Se alla magistratura va riconosciuto il merito di aver posto finalmente la questione con la sola forza dirompente, idonea a svegliare istituzioni per decenni dormienti o conniventi, va pure evidenziato che non può chiedersi ai giudici oggi di operare la mediazione che è necessaria. È senz’altro vero che nessun potere è meccanicisticamente vincolato, e nemmeno quello giurisdizionale lo è tanto meno nelle fasi cautelari connotate per definizione da ampi margini di discrezionalità. Ma questo può solo consentire di rivolgere eventuali apprezzamenti critici su come la discrezionalità venga esercitata e, se del caso, a provare ad attivare gli strumenti interni al processo per cercare di ottenere correzioni dei provvedimenti giurisdizionali non condivisi, giammai francamente ad individuare un travalicamento dei poteri sino a coinvolgere la Corte costituzionale con una iniziativa che Catricalà ha troppo frettolosamente annunciato. Piuttosto la situazione è talmente peculiare ed emergenziale da imporre l’ingresso in campo dell’unico potere che può svolgere la necessitata quanto complessa mediazione: il potere legislativo.
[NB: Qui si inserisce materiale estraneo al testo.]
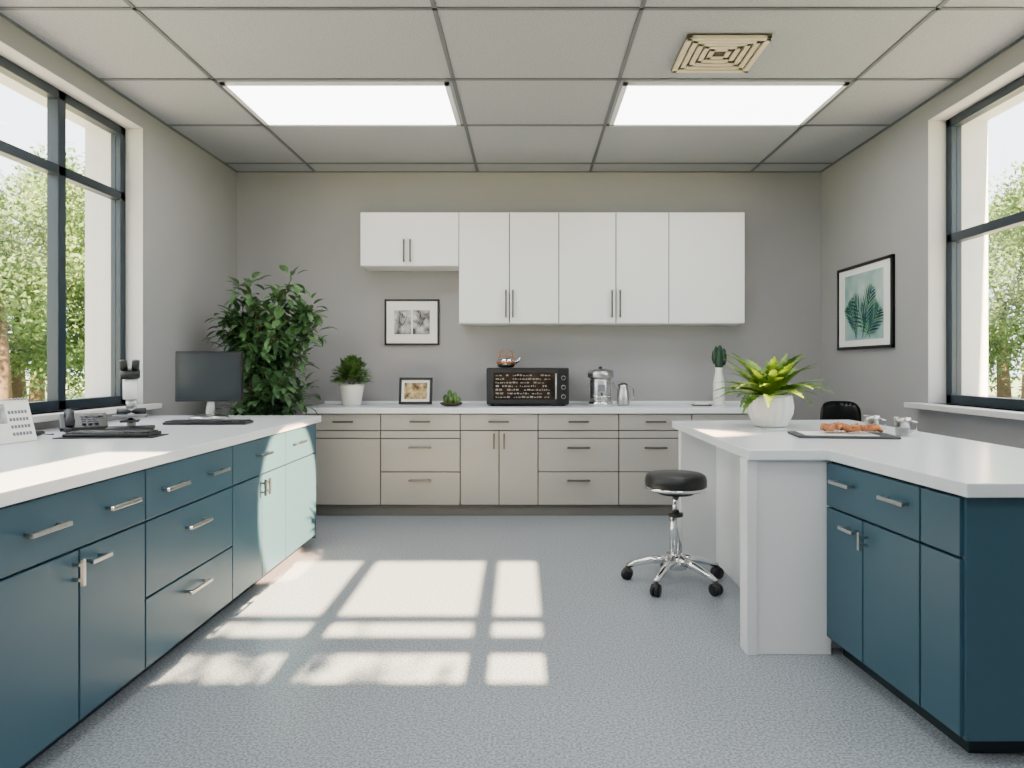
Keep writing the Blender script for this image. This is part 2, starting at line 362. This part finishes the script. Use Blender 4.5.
# fern on island
b=B(); fx,fy,fz=1.43,4.15,.891
b.lathe([(.075,0),(.095,.01),(.125,.08),(.13,.12),(.122,.17),(.118,.19),(.108,.19),(.105,.17)],(fx,fy,fz),'ceramic',64,ripple=.03,rn=16); b.lathe([(0,.165),(.11,.17)],(fx,fy,fz),'soil')
for i in range(70):
    a=random.uniform(0,2*math.pi); el=random.uniform(.35,1.45)
    d=Vector((math.cos(a)*math.cos(el),math.sin(a)*math.cos(el),math.sin(el)))
    b.leaf((fx+math.cos(a)*.04,fy+math.sin(a)*.04,fz+.165),d,random.uniform(.25,.38),random.uniform(.05,.078),'fern',18,random.uniform(.5,1.4),serr=.25)
b.obj('potted_fern')
# small pot plant back counter
b=B(); qx,qy,qz=-1.54,6.08,.906
b.lathe([(.07,0),(.08,.01),(.105,.16),(.108,.185),(.10,.185),(.095,.16)],(qx,qy,qz),'ceramic',32); b.lathe([(0,.16),(.098,.165)],(qx,qy,qz),'soil')
for i in range(800):
    a=random.uniform(0,2*math.pi); el=random.uniform(-.1,1.5); R=random.uniform(.04,.135)
    d=Vector((math.cos(a)*math.cos(el),math.sin(a)*math.cos(el),math.sin(el)))
    b.leaf(Vector((qx,qy,qz+.22))+Vector((d.x*R*1.12,d.y*R,d.z*R*1.35)),d+Vector((rnd(.5),rnd(.5),rnd(.4))),.055,.03,'bush',3,.5)
for i in range(12):
    a=i*.52; b.tube([(qx,qy,qz+.16),(qx+.08*math.cos(a),qy+.08*math.sin(a),qz+.28)],.003,'bush',5)
b.obj('potted_shrub')
# cactus vase
b=B(); qx,qy=1.66,6.12
b.lathe([(.045,0),(.05,.01),(.05,.2),(.036,.27),(.03,.31),(.034,.33),(.026,.33)],(qx,qy,.906),'ceramic',24)
for dx,r0,z0,z1 in((0,.032,.30,.50),(-.038,.022,.36,.49),(.04,.022,.35,.50),(.012,.02,.42,.53),(-.02,.018,.44,.52)):
    b.lathe([(.008,z0),(r0,z0+.04),(r0*1.05,(z0+z1)/2),(r0*.8,z1-.02),(0.001,z1)],(qx+dx,qy+rnd(.015),.906),'cactus',24,ripple=.12,rn=8)
b.obj('potted_cactus')
# succulent dish
b=B(); qx,qy=-.67,6.03
b.lathe([(.05,0),(.09,.012),(.10,.03),(.09,.03),(.085,.022),(0,.022)],(qx,qy,.906),'wood',28)
for dx,dy,h in((-.05,0,.10),(-.015,.02,.14),(.03,0,.12),(.06,.01,.08),(0,-.03,.08)):
    b.lathe([(.012,.02),(.018,.04),(.018,h-.02),(.01,h-.004),(.001,h)],(qx+dx,qy+dy,.906),'bush',14,ripple=.1,rn=7)
b.obj('succulent_dish')

# ---------- picture frames
def framebox(b,X,w,h,fw,k,depth=.025):
    b.box(-w/2,w/2,0,depth*.5,0,h,k,0,X)
    b.box(-w/2,w/2,0,depth,0,fw,k,.002,X); b.box(-w/2,w/2,0,depth,h-fw,h,k,.002,X); b.box(-w/2,-w/2+fw,0,depth,0,h,k,.002,X); b.box(w/2-fw,w/2,0,depth,0,h,k,.002,X)
    b.box(-w/2+fw,w/2-fw,depth*.5,depth*.6,fw,h-fw,'paper',0,X)
b=B(); X=FR((-1.07,YB-.003,1.44),(1,0),(0,-1)); framebox(b,X,.50,.42,.018,'black')
for c in(-.085,.085):
    b.box(c-.078,c+.078,.015,.0165,.10,.32,'sketch',0,X)
for c in(-.09,.08):
    for i in range(9):
        a=rnd(1.2); p=Vector((c+rnd(.03),.0175,.16+.1*random.random()))
        q=p+Vector((math.sin(a)*.05,0,math.cos(a)*.06)); b.tube([p,q],.003,'slate',5,X)
b.obj('framed_sketch')
b=B(); X=FR((XR-.003,5.575,1.385),(0,-1),(-1,0)); framebox(b,X,.91,.685,.024,'black')
b.box(-.32,.32,.015,.0165,.075,.61,'aqua',0,X)
def flat(b,X,x,z,a,L,W,k,off,curve=.5):
    vs=[];n=10; aa=a
    for i in range(n+1):
        t=i/n; w=W/2*math.sin(math.pi*t)**.8 if 0<i<n else .001
        vs+= [(x-math.cos(aa)*w,off,z+math.sin(aa)*w),(x+math.cos(aa)*w,off,z-math.sin(aa)*w)]
        x+=math.sin(aa)*L/n; z+=math.cos(aa)*L/n; aa+=curve/n
    b.add(vs,[(2*i,2*i+1,2*i+3,2*i+2) for i in range(n)],k,False,X)
def frond(x,z,a,L,curve,off,W=.15):
    n=9; aa=a; pts=[]
    for i in range(n+1):
        pts.append((x,z,aa)); x+=math.sin(aa)*L/n; z+=math.cos(aa)*L/n; aa+=curve/n
    for i in range(1,n+1):
        px_,pz_,pa=pts[i]; ll=W*math.sin(math.pi*(.2+.72*i/n))
        for sg in(-1,1):
            flat(b,X,px_,pz_,pa+sg*.5,ll*1.25,.017,('art1','art2','art1','art1')[i%4],off+.0002*i,sg*.35)
    for i in range(n): 
        b.tube([(pts[i][0],off+.002,pts[i][1]),(pts[i+1][0],off+.002,pts[i+1][1])],.002,'art1',5,X)
frond(.12,.09,-.75,.42,.1,.0175); frond(.0,.09,.25,.40,.3,.0200); frond(-.1,.09,-.25,.30,-.5,.0225); frond(.05,.09,.85,.30,-.1,.0245)
b.obj('framed_palm_print')
b=B(); X=PL(-.995,6.14,.913,0)@Matrix.Rotation(math.radians(-10),4,'X')@FR((0,0,0),(1,0),(0,-1)); framebox(b,X,.29,.235,.022,'black')
b.box(-.10,.10,.015,.0165,.045,.19,'gold',0,X); b.tube([(0,0,.15),(0,-.07,.03)],.006,'black',6,X)
b.obj('tabletop_photo_frame')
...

È la legge nel nostro ordinamento lo strumento di elezione per la composizione di valori nel solco dell’interesse generale. Tante volte leggi ad hoc sono state assunte a sproposito, se non per servire biechi interessi di parte, ma ora è invece la volta che sarebbe del tutto necessaria e opportuna. Una legge-provvedimento i cui contenuti ovviamente dovranno essere confezionati dal governo (per poi passare alla conferma del Parlamento i cui gruppi dovrebbero essere previamente coinvolti) sulla scorta di un’ampia istruttoria che potrà essere compiuta dai ministri che Monti ha prontamente previsto di inviare sul posto ed anche con l’ausilio dell’Organizzazione mondiale della sanità annunciato ieri da Clini. Le soluzioni possono oscillare dalla più radicale che è quella dell’esproprio, proposta dal giudice Amendola nell’intervista di ieri a questo giornale, e che potrebbe operare anche una compensazione parziale o totale con i Riva tra risarcimento per i danni provocati e indennizzo per l’esproprio. Sino alla diversa opzione di un termine cogente imposto per legge per la messa a norma del funzionamento dell’impianto con sanzioni aggravate in caso di inadempimento e per le attività di bonifica, nel frattempo garantendo l’attività e quindi l’occupazione. Del resto, una ragionevole soprassessione in una vicenda inquinante che va avanti da decenni di per sé deve ritenersi sicuramente ammissibile. Non si tratta ovviamente si scelte facili né sul piano tecnico né su quello politico, ma quel che è certo è che se la via obbligata è quella della mediazione illuminata tra i valori in conflitto solo un legislatore, per una volta all’altezza, ha la forza di compierla. E il dovere di assumersene la responsabilità.